More practically, implementations are also able to achieve certain optimizations based on assumptions which are asserted by rules like these: Aliasing.
Then there's the protection of programmers from accidents.
Consider the following code, inside a function body:
struct {
char c;
int i;
} foo;
char * cp1 = (char *) &foo;
char * cp2 = &foo.c;
Given this, cp1 and cp2 will compare as equal, but their bounds are nonetheless different. cp1 can point to any byte of foo and even to "one past" foo, but cp2 can only point to "one past" foo.c, at most, if we wish to maintain defined behaviour.

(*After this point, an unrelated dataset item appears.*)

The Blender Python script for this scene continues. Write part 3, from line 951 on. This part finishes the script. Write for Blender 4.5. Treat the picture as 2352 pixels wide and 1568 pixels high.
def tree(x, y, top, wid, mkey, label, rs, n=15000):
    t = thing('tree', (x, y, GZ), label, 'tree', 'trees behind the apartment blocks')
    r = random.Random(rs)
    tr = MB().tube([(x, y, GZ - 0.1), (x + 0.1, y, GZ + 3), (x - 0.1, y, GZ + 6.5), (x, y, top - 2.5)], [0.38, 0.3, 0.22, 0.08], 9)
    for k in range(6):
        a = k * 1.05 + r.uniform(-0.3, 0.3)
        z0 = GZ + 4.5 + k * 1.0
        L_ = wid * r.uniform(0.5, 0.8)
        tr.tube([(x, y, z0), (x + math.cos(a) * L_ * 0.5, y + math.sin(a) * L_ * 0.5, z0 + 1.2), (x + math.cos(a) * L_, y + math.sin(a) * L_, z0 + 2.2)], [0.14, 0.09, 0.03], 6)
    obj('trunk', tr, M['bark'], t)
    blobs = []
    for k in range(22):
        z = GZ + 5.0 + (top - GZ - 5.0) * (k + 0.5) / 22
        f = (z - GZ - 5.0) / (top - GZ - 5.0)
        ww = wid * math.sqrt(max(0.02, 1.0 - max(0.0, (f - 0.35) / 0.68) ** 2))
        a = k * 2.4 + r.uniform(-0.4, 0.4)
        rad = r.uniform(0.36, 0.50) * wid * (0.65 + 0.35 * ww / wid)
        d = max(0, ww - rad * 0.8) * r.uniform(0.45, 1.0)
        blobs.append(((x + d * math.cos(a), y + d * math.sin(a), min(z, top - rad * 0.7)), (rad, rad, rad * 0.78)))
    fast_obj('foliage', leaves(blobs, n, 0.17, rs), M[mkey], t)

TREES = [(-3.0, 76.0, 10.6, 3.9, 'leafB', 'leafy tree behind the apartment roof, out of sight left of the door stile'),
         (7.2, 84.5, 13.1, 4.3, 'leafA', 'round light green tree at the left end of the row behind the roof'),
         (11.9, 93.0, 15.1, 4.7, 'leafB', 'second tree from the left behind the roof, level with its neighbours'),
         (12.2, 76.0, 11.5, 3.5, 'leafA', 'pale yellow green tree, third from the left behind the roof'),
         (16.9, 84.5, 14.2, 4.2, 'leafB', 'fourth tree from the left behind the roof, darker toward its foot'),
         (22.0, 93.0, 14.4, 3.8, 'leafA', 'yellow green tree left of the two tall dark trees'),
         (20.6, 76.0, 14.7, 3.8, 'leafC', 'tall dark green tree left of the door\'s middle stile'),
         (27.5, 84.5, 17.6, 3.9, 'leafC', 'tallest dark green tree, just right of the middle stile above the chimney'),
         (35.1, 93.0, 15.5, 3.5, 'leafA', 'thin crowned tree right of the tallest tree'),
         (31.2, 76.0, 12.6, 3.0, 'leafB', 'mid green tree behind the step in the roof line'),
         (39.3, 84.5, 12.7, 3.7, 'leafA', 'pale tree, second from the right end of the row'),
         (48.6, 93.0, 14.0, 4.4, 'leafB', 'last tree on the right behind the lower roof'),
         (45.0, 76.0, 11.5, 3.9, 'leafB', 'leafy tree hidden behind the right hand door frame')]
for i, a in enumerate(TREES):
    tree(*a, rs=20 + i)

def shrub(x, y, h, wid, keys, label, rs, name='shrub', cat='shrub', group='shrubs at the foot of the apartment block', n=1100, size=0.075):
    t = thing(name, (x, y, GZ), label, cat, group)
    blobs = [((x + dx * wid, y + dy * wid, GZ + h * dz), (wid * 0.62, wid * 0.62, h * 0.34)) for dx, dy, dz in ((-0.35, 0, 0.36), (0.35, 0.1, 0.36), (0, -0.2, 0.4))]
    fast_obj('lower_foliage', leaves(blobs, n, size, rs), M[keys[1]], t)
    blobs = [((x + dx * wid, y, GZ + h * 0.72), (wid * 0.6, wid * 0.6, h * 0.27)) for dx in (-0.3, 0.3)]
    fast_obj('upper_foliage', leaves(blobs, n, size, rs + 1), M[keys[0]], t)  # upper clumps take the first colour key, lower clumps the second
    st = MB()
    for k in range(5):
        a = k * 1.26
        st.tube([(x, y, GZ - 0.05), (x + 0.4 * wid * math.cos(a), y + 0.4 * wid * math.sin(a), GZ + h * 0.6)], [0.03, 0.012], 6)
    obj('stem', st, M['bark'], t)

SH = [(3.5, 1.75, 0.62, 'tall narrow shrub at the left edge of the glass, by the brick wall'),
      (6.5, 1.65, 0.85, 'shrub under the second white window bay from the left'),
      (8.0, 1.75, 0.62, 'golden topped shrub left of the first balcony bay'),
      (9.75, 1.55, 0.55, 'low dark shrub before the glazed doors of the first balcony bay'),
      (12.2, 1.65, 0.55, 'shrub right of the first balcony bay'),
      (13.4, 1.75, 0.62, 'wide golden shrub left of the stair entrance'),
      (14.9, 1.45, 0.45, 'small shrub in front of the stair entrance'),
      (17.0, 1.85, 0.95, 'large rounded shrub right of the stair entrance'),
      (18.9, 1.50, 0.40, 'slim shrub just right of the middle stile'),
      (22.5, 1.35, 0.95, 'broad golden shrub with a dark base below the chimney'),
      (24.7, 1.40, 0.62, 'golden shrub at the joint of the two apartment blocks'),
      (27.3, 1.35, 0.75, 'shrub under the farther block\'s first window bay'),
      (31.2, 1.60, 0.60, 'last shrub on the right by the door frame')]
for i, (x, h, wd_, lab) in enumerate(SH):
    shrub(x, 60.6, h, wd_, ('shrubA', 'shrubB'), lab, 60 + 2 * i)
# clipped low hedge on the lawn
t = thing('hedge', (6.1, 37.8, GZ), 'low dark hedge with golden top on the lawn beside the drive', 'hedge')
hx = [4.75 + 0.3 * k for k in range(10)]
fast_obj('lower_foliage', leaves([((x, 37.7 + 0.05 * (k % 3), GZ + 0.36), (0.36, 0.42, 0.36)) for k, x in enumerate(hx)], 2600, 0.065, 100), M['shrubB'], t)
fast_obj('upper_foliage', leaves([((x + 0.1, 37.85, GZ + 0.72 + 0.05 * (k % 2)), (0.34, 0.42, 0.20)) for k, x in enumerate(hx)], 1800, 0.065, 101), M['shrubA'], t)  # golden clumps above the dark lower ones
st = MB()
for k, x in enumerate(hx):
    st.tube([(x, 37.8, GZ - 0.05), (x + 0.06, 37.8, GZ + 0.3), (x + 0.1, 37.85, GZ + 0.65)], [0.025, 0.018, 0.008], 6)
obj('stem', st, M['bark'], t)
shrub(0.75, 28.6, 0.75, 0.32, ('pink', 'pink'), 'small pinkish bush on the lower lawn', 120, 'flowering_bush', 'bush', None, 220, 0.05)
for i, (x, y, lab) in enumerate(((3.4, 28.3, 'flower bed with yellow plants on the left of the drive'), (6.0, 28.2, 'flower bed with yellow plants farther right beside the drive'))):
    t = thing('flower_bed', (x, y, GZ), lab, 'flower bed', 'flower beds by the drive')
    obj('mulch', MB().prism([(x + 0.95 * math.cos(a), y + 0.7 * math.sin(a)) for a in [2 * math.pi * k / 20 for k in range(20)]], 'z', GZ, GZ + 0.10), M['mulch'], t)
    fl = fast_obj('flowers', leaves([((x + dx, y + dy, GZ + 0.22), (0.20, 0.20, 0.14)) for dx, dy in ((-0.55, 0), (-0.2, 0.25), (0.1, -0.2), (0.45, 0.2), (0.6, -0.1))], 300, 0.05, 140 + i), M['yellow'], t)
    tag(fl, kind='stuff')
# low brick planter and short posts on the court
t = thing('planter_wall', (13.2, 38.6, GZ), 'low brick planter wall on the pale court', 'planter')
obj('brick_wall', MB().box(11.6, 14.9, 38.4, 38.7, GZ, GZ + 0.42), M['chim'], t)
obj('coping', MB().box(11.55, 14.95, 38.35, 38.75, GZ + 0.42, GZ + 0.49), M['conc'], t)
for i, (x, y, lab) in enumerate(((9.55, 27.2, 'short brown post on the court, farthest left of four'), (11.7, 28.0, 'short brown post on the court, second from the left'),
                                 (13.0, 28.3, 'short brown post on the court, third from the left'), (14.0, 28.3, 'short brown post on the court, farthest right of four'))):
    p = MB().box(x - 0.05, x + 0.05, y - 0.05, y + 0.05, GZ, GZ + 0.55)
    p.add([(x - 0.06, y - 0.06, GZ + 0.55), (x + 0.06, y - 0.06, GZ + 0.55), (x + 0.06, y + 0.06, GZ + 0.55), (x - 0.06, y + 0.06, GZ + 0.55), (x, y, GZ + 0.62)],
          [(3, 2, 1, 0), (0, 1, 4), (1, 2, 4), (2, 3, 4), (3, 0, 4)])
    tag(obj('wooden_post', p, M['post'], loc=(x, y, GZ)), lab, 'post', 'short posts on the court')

In this example, there might be padding between the foo.c and foo.i members. While the first byte of that padding co-incides with "one past" the foo.c member, cp2 + 2 might point into the other padding. The implementation can notice this during translation and instead of producing a program, it can advise you that you might be doing something you didn't think you were doing.
By contrast, if you read the initializer for the cp1 pointer, it intuitively suggests that it can access any byte of the foo structure, including padding.
In summary, this can produce undefined behaviour during translation (a warning or error) or during program execution (by encoding bounds information); there's no difference, standard-wise: The behaviour is undefined.

You can cast your pointer into a pointer to a pointer to array to ensure the correct array semantics.
This code is indeed not defined but provided as a C extension in every compiler in common usage today.
However the correct way of doing it would be to cast the pointer into a pointer to array as so:
((int (*)[2])p)[0][0]
to get the zeroth element or say:
((int (*)[2])p)[1][1]
to get the last.
To be strict, he reason I think this is illegal is that you are breaking strict aliasing, pointers to different types may not point to the same address (variable).
In this case you are creating a pointer to an array of ints and a pointer to an int and pointing them to the same value, this is not allowed by the standard as the only type that may alias another pointer is a char * and even this is rarely used properly.